808: NZFF Review
There's no doubting that the drum machine is iconic in so many of the sounds we grew up loving and the music we groove to.
However, there's none more influential than the Roland TR-808 drum machine, which put the boom into so many of the floor-fillers throughout the ages.
Launched back in the 80s, the machine still figures in pop music today and this latest doco decides to go back to the beginning to trace its roots and its effects on the industry by talking to key players.
Narrated by Zane Lowe with occasional bursts of bombast, the piece talks to the likes of Rick Rubin, The Beastie Boys (who provide some much needed verve and banter), Afrikaa Bambaataa, Strafe, and Lil Jon to name but a few to see what the machine brought to the table.
And while it's fair to say that director Alexander Dunn's piece concentrates predominantly on the effects of the 808 on the American music scene, it's also perhaps fair to say that anyone not interested in these musical stylings may not be taken in by this.
808 dances a little too much to the beat of its own drum and could have benefited from a little more focus and a little less on the talking heads front.
Particularly given that maybe a third of the interviewees have little too insightful to say about the 808 other than how influential it was (something we'd already garnered by the effects on the film) - in fact the best moments come from the aforementioned banter between the Beastie Boys as they lose their own thread, Soulwax who discuss how they bought an 808 from a studio which had the iconic beats of Marvin Gaye's Sexual Healing pre-programmed in and Golide who gets swept up in his own enthusiasm.
But in between the constant shots of knobs being twiddled, close ups of the 808 and records, it seems like the visual creativity to tell this story is missing a little in all the repetition.
Ironically, for a machine that loops and keeps playing, that's what 808 the movie offers - a lot of the same thing over and over again.

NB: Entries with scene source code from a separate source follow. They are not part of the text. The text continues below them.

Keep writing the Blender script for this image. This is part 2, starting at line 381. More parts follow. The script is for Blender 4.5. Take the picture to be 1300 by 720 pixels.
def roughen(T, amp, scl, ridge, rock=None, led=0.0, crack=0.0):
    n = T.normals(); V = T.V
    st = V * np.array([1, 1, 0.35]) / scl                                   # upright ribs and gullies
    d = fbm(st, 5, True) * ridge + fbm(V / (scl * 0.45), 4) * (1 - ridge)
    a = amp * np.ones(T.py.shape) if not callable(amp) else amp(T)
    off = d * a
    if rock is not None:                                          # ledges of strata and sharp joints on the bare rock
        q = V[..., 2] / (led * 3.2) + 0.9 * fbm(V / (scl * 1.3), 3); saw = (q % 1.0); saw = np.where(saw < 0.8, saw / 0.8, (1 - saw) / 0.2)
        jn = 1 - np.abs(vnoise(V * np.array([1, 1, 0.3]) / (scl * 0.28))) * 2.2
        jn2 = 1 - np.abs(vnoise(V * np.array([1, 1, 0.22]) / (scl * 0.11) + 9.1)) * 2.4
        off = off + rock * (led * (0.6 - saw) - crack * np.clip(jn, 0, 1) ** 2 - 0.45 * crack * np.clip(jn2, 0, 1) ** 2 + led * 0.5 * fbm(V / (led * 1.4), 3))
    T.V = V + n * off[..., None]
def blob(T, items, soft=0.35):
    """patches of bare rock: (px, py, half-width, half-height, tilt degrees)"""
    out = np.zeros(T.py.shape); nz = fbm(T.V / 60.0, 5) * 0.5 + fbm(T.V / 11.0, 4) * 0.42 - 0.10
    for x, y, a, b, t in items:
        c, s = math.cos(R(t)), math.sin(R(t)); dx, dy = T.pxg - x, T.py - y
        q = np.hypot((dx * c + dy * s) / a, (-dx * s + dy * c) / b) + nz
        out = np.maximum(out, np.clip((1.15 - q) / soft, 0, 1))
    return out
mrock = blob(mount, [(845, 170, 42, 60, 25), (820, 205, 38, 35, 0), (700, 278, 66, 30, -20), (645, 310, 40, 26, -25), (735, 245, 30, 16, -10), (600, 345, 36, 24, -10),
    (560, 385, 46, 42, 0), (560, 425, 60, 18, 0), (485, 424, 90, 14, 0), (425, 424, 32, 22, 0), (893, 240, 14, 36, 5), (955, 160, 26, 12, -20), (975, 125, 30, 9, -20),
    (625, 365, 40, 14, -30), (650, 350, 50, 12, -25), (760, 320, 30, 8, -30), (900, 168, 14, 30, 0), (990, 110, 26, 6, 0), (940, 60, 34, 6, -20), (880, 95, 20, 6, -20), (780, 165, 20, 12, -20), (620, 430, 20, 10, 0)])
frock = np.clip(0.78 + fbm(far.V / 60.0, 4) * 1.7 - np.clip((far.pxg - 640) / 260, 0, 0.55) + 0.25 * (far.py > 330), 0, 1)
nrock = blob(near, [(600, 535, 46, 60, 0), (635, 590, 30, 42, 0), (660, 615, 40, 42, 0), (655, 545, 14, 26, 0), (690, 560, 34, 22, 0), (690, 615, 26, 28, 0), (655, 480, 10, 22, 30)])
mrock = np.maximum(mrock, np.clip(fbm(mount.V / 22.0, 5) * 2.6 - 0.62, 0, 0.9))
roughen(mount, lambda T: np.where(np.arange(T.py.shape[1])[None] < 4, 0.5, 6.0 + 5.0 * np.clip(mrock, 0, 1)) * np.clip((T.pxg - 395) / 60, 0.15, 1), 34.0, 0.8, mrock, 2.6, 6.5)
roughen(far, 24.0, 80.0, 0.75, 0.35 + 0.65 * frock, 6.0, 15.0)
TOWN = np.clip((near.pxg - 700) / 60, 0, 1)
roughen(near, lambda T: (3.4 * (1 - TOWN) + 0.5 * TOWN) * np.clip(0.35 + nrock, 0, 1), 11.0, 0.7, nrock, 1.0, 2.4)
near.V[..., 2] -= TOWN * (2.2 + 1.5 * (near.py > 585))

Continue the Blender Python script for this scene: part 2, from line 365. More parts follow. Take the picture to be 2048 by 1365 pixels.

It's not that it's not serviceably put together, but more that it needed a little editing and trim; certainly the final 30 minutes feels like the thread has been lost. (And the lack of the acid house scene in the 90s is a criminal oversight)
Thankfully, an interview with Roland's Ikutaro Kakehashi puts a great spin on the machine and provides the insight that's a little lost in all the preceding hagiography.
The beat goes on, and sadly, in places, this doco about a seminal piece of kit is prone to doing the same.
I agree with a lot of the points raised. The ture acid house scene was 87 onwards.